Supplied material =>
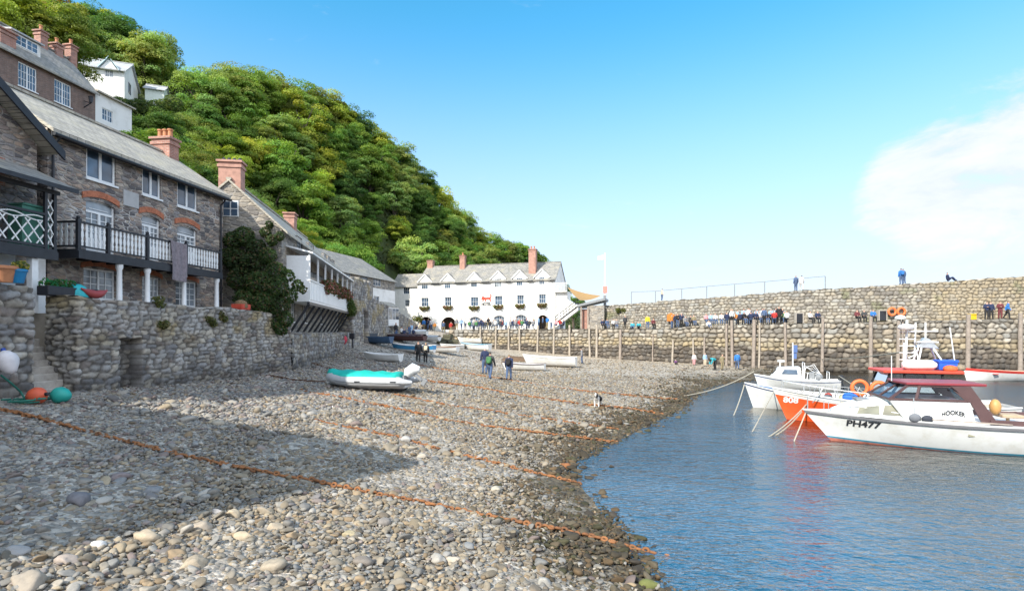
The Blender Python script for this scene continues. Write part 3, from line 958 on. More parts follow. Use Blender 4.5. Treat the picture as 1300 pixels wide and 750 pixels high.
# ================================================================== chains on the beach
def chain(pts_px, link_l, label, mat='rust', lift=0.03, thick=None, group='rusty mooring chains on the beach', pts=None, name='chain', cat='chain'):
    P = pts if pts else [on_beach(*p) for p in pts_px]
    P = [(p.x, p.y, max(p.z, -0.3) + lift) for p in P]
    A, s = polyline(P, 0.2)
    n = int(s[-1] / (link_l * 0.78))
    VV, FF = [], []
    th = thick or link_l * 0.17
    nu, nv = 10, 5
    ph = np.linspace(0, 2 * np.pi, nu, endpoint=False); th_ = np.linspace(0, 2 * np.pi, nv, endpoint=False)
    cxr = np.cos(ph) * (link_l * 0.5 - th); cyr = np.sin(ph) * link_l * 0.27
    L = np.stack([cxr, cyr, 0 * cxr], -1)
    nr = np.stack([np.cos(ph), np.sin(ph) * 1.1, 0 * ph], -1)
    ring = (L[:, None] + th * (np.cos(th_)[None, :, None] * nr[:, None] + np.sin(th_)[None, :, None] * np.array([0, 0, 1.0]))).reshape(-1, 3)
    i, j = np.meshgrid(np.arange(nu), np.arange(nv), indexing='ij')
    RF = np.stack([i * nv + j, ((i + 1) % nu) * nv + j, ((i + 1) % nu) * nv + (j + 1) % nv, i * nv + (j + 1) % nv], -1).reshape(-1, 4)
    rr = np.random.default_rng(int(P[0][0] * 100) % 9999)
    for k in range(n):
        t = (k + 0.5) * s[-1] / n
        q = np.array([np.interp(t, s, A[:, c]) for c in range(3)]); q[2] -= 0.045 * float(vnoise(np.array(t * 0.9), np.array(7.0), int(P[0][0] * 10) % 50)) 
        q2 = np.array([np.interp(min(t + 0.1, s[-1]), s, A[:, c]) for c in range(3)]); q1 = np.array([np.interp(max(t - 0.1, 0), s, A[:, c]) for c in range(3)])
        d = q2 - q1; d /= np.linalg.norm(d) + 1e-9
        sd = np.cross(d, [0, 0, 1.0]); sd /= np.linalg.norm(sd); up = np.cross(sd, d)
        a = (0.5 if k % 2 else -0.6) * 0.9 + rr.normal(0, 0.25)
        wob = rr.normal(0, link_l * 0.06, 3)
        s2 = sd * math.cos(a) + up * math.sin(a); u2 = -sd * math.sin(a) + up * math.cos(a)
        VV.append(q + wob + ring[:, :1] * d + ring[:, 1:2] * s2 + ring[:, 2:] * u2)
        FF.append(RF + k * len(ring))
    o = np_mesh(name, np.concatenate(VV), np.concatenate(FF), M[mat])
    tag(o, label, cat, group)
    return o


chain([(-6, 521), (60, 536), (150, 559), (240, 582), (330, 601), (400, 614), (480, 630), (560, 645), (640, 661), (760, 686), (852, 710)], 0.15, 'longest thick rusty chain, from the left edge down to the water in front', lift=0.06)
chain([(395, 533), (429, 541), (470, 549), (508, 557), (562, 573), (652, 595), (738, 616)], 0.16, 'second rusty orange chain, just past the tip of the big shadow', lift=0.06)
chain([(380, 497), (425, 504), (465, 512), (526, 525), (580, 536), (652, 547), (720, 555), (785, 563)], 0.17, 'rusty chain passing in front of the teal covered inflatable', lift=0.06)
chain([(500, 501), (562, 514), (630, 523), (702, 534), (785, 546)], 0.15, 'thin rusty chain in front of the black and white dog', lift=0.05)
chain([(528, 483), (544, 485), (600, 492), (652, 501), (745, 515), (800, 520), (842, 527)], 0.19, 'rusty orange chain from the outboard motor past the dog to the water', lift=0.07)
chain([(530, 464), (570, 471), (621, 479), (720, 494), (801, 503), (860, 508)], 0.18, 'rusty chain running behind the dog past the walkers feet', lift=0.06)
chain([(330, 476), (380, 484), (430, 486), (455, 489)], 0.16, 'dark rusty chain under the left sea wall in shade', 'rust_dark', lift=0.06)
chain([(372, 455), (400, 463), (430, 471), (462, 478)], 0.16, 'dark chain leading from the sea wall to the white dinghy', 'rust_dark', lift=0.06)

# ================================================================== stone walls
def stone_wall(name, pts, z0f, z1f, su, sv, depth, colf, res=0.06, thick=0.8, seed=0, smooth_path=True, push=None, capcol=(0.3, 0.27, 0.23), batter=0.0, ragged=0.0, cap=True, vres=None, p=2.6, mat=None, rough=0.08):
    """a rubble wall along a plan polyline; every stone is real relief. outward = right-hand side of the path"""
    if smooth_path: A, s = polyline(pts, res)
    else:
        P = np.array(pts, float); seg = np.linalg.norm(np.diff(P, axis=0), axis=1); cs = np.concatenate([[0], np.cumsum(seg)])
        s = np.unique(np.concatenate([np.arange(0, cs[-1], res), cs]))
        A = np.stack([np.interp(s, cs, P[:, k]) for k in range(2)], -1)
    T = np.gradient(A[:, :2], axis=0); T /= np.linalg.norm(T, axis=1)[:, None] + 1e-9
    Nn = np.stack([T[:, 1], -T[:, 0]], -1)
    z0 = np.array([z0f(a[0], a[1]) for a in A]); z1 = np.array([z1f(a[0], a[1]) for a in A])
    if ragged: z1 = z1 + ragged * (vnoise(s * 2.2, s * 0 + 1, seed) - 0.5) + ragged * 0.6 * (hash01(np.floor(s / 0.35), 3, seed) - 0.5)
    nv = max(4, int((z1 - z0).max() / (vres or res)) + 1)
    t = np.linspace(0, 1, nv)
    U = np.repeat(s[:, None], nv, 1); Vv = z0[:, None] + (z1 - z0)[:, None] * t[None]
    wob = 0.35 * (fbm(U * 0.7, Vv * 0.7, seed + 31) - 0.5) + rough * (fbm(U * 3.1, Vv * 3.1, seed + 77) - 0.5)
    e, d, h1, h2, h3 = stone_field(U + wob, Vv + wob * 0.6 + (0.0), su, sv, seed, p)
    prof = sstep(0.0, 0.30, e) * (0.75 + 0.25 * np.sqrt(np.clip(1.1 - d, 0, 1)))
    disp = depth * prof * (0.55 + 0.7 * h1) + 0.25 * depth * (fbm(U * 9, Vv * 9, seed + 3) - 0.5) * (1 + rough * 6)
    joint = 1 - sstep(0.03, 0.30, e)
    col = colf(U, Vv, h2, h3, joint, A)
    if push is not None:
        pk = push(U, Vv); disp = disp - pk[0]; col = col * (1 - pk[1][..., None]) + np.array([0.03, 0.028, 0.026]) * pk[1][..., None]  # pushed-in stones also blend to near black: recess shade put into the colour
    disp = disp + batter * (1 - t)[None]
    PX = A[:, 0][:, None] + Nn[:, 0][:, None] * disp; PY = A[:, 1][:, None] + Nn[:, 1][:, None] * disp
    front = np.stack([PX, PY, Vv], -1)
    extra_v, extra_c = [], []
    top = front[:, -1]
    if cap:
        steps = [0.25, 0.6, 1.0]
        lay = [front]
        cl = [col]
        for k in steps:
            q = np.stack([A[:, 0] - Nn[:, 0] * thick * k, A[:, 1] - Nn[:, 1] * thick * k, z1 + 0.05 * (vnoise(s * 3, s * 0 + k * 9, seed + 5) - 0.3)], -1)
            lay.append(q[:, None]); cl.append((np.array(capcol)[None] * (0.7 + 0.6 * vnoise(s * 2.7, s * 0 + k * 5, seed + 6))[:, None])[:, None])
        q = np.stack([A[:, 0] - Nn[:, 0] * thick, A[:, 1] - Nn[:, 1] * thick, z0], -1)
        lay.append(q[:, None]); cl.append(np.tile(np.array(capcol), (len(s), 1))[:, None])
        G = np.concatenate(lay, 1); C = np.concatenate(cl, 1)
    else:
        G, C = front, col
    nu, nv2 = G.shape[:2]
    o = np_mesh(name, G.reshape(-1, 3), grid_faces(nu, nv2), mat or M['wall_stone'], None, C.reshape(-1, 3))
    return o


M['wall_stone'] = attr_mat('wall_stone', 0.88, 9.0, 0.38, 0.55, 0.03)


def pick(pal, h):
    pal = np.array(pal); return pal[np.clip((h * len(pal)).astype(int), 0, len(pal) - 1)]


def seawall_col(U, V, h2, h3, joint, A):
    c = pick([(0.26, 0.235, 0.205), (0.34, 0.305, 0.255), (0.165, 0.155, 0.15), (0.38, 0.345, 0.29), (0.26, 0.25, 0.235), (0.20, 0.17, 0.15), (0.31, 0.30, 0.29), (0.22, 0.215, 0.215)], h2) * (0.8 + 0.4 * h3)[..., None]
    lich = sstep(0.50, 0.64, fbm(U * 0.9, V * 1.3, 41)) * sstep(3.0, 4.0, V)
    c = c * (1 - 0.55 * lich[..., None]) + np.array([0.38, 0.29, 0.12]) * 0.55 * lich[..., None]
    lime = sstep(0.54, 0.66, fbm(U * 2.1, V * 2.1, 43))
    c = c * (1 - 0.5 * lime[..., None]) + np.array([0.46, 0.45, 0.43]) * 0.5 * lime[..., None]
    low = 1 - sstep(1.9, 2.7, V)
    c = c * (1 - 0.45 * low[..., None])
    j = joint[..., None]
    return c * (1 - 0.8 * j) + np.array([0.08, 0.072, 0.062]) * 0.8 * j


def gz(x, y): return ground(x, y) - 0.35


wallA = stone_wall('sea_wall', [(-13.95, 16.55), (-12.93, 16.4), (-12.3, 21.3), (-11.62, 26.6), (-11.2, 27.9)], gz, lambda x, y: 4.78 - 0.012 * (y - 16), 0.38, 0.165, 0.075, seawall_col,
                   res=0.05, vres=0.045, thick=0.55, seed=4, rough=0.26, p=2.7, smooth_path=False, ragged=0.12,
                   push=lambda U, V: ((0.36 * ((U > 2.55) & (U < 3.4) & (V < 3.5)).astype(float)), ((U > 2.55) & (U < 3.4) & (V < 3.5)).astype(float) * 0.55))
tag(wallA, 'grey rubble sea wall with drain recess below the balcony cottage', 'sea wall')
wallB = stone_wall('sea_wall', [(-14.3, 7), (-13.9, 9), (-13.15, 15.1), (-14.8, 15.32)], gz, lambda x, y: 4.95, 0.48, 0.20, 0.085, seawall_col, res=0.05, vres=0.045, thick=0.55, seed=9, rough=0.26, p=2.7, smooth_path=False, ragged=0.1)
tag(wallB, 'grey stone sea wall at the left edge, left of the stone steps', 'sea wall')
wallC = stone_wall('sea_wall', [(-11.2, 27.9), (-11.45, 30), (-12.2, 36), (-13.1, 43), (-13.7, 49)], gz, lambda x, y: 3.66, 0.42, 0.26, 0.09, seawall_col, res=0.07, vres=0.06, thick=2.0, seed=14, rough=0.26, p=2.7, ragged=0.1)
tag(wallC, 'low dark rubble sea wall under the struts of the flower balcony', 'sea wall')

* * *

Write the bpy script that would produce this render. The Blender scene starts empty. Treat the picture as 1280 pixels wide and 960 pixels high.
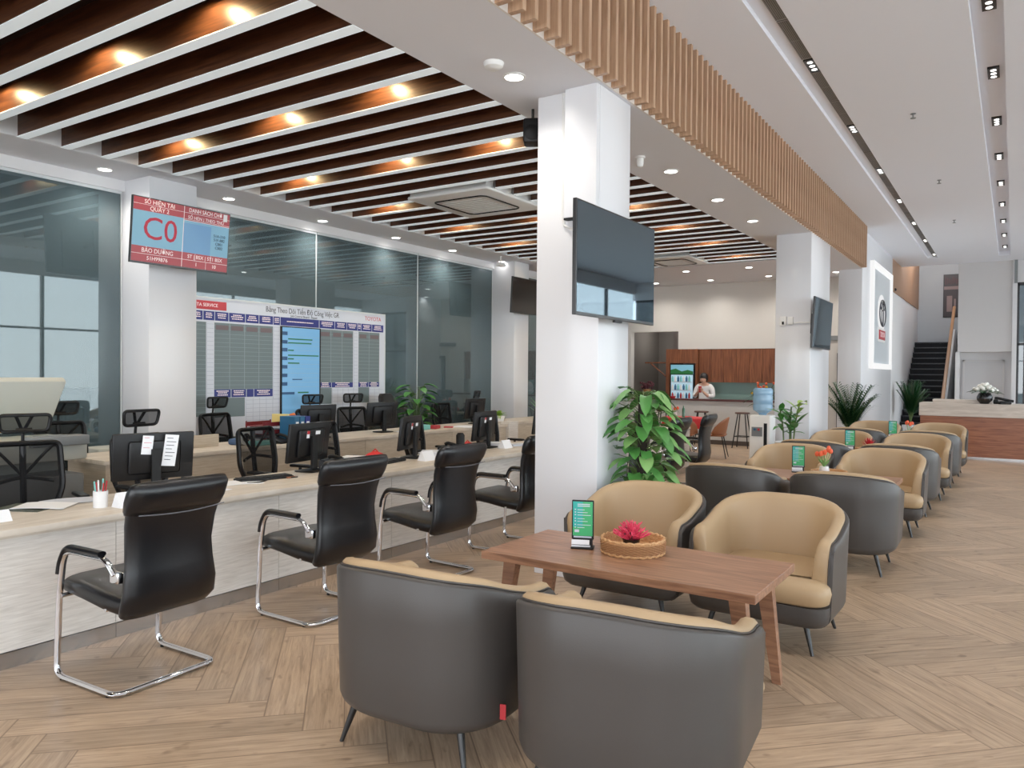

Your task => All lines that include "scene" are to be gathered and copied.

Output of the task =>
The Blender Python script for this scene continues. Write part 3, from line 958 on. More parts follow. Use Blender 4.5. Treat the picture as 1300 pixels wide and 750 pixels high.
Write the bpy script that would produce this render. The Blender scene starts empty. Treat the picture as 1280 pixels wide and 960 pixels high.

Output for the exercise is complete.